Wednesday, May 14, 2008

Matthew, Chapter 20

I am staring at a blank screen this morning. I am humbled by the beginning of Matthew chapter 20, which promises equality in the sight of God. The Parable of the Workers in the Vineyard carries that centralized theme that all are equal regardless of when we enter the kingdom of God. The workers that begin working at the beginning of the day are the people that know the message early in life and fully devote themselves to it. Those that begin working at the 11th hour are those that finally come to know Christ only very late in life. It is something I can live with. It shows that there are no favorites and we all get the same reward. The reward itself, eternal life and peace, is certainly worth more than anything on this earth anyway.

13"But he answered one of them, 'Friend, I am not being unfair to you. Didn't you agree to work for a denarius? 14Take your pay and go. I want to give the man who was hired last the same as I gave you. 15Don't I have the right to do what I want with my own money? Or are you envious because I am generous?'
16"So the last will be first, and the first will be last." – Matthew 20:13-16

In our human nature we don’t like this idea. This almost shows that hard work does not pay off if the reward is the same in the end.
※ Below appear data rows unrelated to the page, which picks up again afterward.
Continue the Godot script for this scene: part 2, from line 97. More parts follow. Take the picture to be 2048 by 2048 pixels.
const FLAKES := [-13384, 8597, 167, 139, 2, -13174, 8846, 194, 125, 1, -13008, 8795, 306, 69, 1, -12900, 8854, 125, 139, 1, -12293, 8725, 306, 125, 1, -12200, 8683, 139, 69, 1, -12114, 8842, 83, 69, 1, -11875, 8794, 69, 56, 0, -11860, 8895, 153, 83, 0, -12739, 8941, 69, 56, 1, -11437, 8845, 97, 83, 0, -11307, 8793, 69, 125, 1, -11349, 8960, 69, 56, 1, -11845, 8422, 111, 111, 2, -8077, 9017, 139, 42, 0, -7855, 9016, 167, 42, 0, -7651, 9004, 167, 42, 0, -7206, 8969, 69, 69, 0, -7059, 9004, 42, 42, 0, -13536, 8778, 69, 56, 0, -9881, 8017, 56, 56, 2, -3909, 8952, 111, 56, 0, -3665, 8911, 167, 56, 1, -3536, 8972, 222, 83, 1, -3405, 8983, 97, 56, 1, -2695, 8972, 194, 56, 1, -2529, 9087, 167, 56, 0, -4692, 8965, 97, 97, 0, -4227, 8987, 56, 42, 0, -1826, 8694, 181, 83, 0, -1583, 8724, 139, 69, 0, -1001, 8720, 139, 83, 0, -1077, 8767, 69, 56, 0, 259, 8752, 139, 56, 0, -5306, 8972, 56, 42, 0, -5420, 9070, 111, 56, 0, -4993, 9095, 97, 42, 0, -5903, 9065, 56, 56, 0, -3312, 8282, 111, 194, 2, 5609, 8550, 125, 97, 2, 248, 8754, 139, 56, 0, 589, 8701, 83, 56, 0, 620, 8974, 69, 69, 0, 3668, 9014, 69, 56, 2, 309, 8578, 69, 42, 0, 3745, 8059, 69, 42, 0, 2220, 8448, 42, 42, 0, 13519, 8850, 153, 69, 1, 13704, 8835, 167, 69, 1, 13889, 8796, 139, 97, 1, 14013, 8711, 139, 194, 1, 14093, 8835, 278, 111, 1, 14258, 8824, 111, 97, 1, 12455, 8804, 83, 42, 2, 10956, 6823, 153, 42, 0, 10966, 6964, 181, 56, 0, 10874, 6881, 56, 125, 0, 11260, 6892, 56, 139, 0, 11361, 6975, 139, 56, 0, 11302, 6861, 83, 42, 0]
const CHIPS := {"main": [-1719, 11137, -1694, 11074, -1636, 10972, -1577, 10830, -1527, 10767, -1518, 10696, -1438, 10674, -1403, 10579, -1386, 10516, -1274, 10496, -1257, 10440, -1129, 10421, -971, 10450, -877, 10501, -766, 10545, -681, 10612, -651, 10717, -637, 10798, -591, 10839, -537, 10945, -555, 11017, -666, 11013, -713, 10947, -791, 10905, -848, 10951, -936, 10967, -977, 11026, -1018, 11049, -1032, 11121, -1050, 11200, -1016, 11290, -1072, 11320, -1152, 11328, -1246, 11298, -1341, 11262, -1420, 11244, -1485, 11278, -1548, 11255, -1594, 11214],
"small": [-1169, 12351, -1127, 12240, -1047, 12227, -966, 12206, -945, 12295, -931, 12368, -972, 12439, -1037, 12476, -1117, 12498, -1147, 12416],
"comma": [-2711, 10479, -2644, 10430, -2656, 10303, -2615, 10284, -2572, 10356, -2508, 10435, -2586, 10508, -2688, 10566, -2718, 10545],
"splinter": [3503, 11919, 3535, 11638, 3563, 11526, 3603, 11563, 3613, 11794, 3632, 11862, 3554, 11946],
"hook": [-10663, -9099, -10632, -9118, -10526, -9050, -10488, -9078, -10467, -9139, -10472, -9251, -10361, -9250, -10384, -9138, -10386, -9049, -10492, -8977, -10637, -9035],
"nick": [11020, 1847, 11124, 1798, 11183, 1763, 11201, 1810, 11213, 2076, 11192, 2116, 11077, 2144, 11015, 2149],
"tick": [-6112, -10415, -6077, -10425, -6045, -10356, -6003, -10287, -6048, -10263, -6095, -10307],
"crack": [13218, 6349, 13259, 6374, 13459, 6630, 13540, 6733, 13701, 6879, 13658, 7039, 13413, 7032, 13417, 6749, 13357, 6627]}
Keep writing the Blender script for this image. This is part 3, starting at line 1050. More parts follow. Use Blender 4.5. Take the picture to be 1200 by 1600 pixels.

Still, it carries over strongly into Jesus’ next point when he refers to James and John. James and John were brothers that worked incredibly hard as disciples. In this chapter, we see that their mother asks for a special place for them within the kingdom of God because of their work. We saw in yesterday’s message that the Twelve were already promised to sit on twelve thrones and judge the twelve tribes of Israel. This request, however, is for an even more special honor, one that was not Christ’s to give.

23Jesus said to them, "You will indeed drink from my cup, but to sit at my right or left is not for me to grant. These places belong to those for whom they have been prepared by my Father."
24When the ten heard about this, they were indignant with the two brothers. 25Jesus called them together and said, "You know that the rulers of the Gentiles lord it over them, and their high officials exercise authority over them. 26Not so with you. Instead, whoever wants to become great among you must be your servant, 27and whoever wants to be first must be your slave— 28just as the Son of Man did not come to be served, but to serve, and to give his life as a ransom for many." – Matthew 20:23-28

This is such a gentle rebuke that you almost miss it. Jesus is saying here that we do not serve in order to gain glory in the kingdom of God. We serve merely because we are called to serve. We serve because of the example set before us in Christ. Here is someone that had no need to serve. He could have ruled and been served throughout His ministry, yet instead He set for the ultimate example of humility.

I have had this tumbling over inside my head for most of the morning. I am wondering if writing this blog even is serving anymore. I don’t receive any feedback and don’t know if anyone even reads it, yet I know in my heart I am called to serve in this way. This is true with my entire life right now. Mentally, I can barely move forward. I am so depressed most days that it hurts to even breathe. I am lost, directionless, and I am forced to trust God will come through even when there appears to be nothing on the horizon but horrible things because I can’t find work. My plans for my life are totally on hold right now. That makes me frustrated because I can’t fulfill them, and angry because I feel robbed of the joy that others have when they are allowed to move forward in their life.

But still I serve.


1. Are you serving a purpose, or purposely serving?
2. Do you think the Parable of the Workers in the Vineyard is fair?
3. Why would James and John seek such honor?